Over the weekend, someone wondered if there was an Irish parliamentarian alive who would arouse similar affection and admiration. How many of them, if lost to us, would make us feel we had lost, not the most likable, clubbable or funniest of us, but the best of us? “Are you joking?” went most of the company.
Then again, what do we really know of our parliamentarians?
I would like to say I had heard of Jo Cox before last Thursday. I would like to say I had been struck by her maiden speech last year in which she spoke of the rich diversity of her own Batley and Spen community, arguing that “we are far more united and have far more in common with each other than the things that divide us”. Those words have been repeated so often in recent days they may be embedded in our psyches, yet at the time they probably came across as a bit worthy, coming from a touchy-feely Labour politician. However, evidence that Jo Cox meant every syllable is there in her working life.
Cynical careerists
Has any modern Irish politician made a maiden speech that would be quoted endlessly after their death? Are their speeches so vacuous that we ignore them? Or do we set out to ignore them precisely because they emanate from politicians?
Can anyone, for example, quote a few lines from Senator Lynn Ruane’s maiden speech just a few weeks ago? Or who heard Eamon Ryan’s speech about love last week and was moved enough to read it through and to be motivated or even changed by it?
Leinster House has its share of cynical careerists and a few so lacking in self-awareness or wit that their election is genuinely baffling. But many more are there to make a difference in their communities and – close up – radiate the energy and commitment of a Jo Cox. They are as appalled as the rest of us at the cute hoorism, demagoguery and moronic heckling that passes for debating in the chamber.
In his affectionate tribute to Cox, Andrew Mitchell, as true blue a Tory as they come, described admiringly how she was “restlessly dismissive of party political manoeuvring, which she saw as a barrier to progress”. Many of our parliamentarians – especially women – have said something similar.
Behind the scenes, they engage in the mundane business of consensus, compromise and incremental change, and by their labour, have kept the country free of Farages, Trumps and parties such as Liberty GB. That surely, is something worth celebrating, yet is rarely acknowledged. In fact, their very humanity is rarely acknowledged, as is plain from the foul abuse inflicted on them.
Anger and hatred
No commentator, social media poster or politician should be allowed to plead innocence when they exploit the thin line between informed anger and hatred. If it ends in violence, the blood is on their hands.

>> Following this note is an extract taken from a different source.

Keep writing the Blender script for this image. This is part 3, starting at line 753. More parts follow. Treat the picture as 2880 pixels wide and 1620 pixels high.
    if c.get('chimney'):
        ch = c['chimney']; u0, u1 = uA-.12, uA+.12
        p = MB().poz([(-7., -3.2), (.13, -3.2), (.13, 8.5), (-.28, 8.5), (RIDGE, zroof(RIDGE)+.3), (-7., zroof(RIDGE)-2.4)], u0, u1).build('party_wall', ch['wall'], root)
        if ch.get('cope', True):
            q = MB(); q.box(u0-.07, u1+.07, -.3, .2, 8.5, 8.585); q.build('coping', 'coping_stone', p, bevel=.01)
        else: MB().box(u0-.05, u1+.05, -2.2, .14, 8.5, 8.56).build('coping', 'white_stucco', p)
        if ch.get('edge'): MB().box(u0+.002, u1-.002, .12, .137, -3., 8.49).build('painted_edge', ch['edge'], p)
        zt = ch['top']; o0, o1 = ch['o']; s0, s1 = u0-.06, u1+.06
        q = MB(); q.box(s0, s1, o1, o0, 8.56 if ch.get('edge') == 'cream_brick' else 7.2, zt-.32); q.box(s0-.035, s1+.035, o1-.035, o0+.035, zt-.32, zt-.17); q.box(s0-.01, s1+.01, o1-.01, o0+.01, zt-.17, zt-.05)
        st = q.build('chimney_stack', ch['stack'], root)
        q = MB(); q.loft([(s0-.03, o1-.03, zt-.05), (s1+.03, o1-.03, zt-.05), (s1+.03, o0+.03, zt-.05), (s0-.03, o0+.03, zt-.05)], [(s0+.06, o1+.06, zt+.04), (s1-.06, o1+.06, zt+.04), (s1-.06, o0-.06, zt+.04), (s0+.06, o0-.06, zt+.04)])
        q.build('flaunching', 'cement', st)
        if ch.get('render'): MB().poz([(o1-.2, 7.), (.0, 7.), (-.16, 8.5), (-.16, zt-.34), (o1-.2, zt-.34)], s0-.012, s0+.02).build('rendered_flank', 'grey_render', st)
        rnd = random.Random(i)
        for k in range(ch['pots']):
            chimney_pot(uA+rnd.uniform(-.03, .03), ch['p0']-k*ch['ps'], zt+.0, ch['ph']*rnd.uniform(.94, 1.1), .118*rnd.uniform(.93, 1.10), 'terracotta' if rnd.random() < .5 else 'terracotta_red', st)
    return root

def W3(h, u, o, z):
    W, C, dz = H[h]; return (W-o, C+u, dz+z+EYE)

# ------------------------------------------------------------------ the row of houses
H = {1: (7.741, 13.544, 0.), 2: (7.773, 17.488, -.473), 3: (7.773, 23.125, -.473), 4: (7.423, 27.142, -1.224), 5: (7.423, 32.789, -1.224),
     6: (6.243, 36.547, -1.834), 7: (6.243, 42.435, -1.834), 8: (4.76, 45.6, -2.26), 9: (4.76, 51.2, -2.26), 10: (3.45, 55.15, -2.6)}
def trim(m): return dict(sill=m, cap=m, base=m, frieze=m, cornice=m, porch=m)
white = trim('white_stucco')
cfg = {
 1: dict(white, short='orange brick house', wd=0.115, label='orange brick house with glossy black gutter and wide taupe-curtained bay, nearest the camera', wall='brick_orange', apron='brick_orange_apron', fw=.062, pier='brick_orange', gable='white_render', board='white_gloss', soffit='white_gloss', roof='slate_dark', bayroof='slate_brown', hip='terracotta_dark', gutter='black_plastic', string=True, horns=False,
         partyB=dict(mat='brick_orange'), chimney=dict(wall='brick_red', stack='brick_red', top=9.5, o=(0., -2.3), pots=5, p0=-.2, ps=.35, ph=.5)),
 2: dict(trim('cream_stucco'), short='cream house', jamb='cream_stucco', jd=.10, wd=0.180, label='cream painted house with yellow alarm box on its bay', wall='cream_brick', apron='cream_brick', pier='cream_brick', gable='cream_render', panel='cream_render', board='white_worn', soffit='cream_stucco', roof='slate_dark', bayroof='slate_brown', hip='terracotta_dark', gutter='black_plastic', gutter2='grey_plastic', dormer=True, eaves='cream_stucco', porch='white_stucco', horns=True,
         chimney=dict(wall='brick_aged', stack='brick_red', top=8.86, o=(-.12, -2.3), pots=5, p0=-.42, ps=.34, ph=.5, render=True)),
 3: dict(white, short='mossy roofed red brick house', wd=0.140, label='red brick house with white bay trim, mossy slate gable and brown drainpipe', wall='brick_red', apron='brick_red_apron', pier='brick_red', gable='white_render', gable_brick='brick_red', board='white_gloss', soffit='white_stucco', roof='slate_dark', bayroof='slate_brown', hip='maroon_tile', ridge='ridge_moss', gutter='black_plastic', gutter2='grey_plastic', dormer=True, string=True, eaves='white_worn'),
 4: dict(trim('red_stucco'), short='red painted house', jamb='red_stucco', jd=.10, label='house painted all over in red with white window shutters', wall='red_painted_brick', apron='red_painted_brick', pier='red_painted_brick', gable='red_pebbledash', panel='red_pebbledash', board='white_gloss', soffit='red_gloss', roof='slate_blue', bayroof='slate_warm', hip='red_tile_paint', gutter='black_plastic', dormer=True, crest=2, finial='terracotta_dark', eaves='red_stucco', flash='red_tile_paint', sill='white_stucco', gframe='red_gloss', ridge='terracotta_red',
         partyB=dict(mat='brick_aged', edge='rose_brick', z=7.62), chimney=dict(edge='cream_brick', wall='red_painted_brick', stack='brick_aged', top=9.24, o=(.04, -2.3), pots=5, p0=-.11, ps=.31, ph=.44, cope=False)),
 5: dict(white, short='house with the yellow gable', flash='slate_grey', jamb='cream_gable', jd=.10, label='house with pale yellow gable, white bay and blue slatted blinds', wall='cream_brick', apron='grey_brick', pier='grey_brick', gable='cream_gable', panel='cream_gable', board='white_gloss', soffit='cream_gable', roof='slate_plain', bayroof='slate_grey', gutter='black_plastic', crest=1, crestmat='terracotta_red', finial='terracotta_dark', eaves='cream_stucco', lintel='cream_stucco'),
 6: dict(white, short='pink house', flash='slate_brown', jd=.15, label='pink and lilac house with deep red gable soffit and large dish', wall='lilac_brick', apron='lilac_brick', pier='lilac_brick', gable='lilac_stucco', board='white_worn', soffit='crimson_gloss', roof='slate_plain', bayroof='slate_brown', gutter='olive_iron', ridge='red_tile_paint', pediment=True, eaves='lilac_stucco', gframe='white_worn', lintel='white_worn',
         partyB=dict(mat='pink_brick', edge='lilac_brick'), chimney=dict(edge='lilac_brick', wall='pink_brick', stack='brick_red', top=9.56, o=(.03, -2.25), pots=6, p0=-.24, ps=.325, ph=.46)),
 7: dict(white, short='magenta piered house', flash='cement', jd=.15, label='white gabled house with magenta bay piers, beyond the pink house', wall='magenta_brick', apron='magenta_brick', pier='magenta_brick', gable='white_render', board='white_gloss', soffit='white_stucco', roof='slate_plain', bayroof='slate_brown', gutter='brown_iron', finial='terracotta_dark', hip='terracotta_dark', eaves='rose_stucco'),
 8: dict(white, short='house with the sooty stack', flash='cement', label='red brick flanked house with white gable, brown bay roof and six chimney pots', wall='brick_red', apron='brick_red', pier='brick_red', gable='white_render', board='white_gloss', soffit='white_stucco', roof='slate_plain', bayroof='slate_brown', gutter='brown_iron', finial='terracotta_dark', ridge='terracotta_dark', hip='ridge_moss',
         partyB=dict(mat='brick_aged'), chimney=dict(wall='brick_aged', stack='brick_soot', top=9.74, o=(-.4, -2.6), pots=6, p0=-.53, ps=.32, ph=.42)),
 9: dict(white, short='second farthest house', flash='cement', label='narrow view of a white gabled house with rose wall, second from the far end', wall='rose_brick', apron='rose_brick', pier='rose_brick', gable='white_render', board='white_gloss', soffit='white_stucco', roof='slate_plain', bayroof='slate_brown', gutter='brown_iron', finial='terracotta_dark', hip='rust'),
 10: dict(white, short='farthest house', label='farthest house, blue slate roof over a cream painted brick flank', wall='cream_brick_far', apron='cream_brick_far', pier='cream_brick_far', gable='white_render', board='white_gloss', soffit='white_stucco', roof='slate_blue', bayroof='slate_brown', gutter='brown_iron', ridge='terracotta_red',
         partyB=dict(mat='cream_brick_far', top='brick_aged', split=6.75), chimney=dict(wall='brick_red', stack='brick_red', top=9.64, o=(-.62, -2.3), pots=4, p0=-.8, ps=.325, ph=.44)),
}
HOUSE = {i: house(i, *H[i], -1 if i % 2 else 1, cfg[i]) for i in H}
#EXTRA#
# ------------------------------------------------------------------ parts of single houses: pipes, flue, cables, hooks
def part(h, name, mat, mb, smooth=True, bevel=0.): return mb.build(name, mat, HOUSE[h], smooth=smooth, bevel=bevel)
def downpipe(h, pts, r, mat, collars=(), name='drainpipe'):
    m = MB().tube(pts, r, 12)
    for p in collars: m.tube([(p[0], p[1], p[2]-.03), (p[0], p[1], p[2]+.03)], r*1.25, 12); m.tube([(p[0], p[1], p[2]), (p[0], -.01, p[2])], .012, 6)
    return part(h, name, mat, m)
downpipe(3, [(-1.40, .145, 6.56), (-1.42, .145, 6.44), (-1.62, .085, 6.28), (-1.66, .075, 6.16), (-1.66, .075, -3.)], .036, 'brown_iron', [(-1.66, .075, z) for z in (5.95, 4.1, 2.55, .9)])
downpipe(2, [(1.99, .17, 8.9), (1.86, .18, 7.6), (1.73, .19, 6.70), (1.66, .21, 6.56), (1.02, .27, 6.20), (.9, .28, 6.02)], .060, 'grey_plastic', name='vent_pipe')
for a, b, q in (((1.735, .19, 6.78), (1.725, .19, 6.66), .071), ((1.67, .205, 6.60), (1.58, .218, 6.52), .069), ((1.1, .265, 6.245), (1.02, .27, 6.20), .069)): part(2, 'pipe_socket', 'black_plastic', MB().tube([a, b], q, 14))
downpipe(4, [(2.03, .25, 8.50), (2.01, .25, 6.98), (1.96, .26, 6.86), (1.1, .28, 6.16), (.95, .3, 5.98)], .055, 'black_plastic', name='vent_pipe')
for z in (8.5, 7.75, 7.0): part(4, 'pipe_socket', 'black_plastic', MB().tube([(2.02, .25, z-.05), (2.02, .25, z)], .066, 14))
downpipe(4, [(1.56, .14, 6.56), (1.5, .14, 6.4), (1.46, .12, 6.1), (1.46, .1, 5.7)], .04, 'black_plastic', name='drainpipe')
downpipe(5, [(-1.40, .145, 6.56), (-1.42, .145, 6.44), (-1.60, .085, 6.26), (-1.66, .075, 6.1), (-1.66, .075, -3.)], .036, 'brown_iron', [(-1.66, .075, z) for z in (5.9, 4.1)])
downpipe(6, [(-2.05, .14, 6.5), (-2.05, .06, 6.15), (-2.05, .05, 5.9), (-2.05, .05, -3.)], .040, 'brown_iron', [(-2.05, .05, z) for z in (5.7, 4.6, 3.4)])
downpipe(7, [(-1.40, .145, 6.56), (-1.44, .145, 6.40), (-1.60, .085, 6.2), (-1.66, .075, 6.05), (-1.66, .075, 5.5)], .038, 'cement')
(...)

Last weekend, Liberty GB posted Cox's photograph and her quote about celebrating diversity under the headline: "Death of a Fool." Martin Durkin, climate change denier and director of Brexit: The Movie, tweeted (then deleted) this: "Is it surprising the mood is ugly? The EU has taken from us our rights and freedoms. People are seething with resentment and anger."
Our British brethren intent on voting Leave might just take one last look at the new rulers they plan to wake up with on Friday morning.